GIVEN TASK
Quote every line from the top of the listing down to and including the line that contains "LEFT=math.pi; FRONT=-math.pi/2; FL=-2.4;".

DATASET EXCERPT
[start]
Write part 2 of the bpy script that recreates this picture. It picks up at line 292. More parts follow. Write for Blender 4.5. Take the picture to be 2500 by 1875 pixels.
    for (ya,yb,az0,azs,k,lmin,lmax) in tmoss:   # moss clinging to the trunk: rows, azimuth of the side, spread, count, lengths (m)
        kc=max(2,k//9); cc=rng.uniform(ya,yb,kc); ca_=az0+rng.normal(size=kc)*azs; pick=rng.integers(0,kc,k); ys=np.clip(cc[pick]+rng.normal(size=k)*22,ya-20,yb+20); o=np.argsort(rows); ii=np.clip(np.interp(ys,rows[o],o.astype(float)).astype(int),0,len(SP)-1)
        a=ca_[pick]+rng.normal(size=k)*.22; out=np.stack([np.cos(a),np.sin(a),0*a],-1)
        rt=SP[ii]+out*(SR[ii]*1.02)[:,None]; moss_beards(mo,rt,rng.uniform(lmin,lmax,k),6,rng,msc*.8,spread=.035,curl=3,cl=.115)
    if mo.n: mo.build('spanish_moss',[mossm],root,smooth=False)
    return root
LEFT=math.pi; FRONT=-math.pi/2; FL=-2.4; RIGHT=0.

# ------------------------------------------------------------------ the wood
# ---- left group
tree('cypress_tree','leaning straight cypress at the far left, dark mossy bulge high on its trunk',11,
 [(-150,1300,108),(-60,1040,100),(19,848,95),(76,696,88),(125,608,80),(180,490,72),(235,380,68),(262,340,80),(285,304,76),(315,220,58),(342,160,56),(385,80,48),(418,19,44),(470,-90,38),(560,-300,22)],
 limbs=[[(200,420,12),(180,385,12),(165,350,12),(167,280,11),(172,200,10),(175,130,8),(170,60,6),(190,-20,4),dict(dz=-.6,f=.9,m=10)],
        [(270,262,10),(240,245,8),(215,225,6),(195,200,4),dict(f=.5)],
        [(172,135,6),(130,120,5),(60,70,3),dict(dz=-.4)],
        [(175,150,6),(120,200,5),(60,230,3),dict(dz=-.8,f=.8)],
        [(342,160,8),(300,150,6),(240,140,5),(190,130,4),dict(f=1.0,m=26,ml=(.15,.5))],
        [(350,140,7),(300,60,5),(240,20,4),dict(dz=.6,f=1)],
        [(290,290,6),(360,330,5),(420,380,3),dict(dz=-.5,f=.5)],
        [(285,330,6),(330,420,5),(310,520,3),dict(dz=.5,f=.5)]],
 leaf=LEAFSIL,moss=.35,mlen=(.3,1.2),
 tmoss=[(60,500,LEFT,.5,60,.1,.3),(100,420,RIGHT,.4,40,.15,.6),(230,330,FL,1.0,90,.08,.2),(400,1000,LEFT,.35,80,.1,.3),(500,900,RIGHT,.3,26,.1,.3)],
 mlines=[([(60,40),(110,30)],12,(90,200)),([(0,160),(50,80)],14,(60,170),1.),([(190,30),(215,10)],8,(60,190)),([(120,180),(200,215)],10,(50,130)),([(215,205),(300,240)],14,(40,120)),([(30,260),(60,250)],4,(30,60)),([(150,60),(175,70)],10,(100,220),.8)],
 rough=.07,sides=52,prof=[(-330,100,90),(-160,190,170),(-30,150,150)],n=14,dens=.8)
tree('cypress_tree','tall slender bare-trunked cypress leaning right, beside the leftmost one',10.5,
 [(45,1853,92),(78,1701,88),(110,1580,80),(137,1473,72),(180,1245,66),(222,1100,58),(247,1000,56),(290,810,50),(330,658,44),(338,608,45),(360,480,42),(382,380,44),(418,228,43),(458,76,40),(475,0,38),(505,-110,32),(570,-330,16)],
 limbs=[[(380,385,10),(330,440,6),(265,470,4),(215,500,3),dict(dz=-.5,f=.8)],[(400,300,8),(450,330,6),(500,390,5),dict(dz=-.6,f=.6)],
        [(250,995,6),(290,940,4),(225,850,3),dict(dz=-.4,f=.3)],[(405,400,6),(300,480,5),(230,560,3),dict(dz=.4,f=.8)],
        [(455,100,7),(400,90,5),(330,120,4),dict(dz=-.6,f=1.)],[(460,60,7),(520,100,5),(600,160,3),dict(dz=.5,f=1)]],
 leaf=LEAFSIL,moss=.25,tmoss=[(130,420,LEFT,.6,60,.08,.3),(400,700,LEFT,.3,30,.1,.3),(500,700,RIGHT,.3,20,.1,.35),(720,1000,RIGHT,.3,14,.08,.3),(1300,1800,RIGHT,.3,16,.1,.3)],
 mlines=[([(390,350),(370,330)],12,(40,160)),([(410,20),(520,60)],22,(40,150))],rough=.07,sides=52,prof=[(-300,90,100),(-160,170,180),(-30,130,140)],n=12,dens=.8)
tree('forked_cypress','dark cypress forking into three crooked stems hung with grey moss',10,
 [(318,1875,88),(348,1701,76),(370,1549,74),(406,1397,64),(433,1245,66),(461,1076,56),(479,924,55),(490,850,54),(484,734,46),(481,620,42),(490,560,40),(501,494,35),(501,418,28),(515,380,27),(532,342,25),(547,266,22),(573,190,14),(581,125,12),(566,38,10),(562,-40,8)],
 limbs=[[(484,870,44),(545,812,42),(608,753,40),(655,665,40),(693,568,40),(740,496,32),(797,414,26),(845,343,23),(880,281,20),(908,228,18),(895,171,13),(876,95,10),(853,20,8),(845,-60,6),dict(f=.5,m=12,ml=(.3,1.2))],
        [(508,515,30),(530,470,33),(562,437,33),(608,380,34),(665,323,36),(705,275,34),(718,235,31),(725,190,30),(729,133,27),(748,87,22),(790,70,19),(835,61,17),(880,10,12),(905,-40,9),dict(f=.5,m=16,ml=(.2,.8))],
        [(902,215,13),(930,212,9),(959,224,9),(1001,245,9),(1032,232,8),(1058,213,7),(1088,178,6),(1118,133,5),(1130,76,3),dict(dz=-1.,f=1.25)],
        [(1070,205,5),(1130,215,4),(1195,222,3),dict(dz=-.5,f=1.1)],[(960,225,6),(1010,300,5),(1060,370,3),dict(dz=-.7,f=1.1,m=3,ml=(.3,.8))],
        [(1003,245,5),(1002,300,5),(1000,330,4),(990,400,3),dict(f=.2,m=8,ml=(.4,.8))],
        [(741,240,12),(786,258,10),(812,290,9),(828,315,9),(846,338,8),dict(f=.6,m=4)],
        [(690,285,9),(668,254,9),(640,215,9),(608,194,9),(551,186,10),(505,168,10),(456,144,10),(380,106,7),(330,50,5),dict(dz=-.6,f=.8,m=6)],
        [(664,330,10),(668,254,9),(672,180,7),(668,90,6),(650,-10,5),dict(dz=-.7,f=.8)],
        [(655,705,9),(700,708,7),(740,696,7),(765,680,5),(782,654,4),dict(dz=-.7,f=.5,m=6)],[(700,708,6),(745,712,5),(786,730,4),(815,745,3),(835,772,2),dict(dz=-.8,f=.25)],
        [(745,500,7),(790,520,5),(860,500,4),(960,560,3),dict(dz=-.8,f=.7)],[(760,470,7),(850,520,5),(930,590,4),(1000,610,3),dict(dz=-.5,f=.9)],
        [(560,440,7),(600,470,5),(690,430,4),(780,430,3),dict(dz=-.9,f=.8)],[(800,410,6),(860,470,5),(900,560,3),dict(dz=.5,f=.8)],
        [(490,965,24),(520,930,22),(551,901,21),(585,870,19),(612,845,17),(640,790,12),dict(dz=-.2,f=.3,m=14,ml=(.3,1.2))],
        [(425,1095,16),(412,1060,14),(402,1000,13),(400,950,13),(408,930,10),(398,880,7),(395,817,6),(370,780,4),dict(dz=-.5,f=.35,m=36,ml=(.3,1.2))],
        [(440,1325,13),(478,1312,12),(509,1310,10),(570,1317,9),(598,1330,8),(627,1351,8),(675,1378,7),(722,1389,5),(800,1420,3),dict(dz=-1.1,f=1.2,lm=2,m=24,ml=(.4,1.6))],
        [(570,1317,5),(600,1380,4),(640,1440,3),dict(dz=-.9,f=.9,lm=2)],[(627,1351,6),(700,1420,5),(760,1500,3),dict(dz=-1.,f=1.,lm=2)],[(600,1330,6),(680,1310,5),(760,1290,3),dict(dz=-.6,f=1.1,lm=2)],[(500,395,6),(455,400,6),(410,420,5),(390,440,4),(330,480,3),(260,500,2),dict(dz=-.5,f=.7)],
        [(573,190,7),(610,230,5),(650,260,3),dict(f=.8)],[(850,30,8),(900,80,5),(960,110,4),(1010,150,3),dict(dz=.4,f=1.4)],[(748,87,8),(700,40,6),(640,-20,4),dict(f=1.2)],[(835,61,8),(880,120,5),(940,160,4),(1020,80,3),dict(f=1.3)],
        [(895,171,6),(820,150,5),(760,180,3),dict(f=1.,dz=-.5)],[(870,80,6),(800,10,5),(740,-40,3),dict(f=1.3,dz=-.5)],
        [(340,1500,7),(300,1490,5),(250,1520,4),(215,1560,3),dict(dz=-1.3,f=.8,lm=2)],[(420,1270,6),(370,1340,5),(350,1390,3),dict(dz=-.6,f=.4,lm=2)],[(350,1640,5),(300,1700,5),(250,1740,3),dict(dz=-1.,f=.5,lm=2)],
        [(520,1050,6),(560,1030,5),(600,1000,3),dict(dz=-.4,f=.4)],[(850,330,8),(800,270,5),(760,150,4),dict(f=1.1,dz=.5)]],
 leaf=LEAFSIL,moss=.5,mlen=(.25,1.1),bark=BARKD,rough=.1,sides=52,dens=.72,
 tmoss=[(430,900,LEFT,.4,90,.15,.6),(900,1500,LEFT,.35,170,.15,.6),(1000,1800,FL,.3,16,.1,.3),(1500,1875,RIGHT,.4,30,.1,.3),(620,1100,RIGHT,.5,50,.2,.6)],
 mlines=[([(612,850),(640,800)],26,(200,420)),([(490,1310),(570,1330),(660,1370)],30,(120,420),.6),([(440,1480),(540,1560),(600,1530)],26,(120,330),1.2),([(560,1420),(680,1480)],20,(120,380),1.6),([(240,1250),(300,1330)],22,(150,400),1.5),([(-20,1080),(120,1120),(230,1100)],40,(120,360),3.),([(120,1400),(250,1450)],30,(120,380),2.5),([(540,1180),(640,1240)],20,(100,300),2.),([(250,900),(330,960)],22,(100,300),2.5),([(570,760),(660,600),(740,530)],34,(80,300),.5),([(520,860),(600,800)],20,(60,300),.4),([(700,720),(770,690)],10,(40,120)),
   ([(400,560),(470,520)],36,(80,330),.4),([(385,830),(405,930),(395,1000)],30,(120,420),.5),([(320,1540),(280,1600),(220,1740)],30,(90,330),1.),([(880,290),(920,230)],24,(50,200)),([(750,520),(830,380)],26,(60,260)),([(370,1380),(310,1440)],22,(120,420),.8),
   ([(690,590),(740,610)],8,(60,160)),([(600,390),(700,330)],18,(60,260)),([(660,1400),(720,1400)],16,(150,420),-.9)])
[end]
EXPECTED ANSWER
Write part 2 of the bpy script that recreates this picture. It picks up at line 292. More parts follow. Write for Blender 4.5. Take the picture to be 2500 by 1875 pixels.
    for (ya,yb,az0,azs,k,lmin,lmax) in tmoss:   # moss clinging to the trunk: rows, azimuth of the side, spread, count, lengths (m)
        kc=max(2,k//9); cc=rng.uniform(ya,yb,kc); ca_=az0+rng.normal(size=kc)*azs; pick=rng.integers(0,kc,k); ys=np.clip(cc[pick]+rng.normal(size=k)*22,ya-20,yb+20); o=np.argsort(rows); ii=np.clip(np.interp(ys,rows[o],o.astype(float)).astype(int),0,len(SP)-1)
        a=ca_[pick]+rng.normal(size=k)*.22; out=np.stack([np.cos(a),np.sin(a),0*a],-1)
        rt=SP[ii]+out*(SR[ii]*1.02)[:,None]; moss_beards(mo,rt,rng.uniform(lmin,lmax,k),6,rng,msc*.8,spread=.035,curl=3,cl=.115)
    if mo.n: mo.build('spanish_moss',[mossm],root,smooth=False)
    return root
LEFT=math.pi; FRONT=-math.pi/2; FL=-2.4; RIGHT=0.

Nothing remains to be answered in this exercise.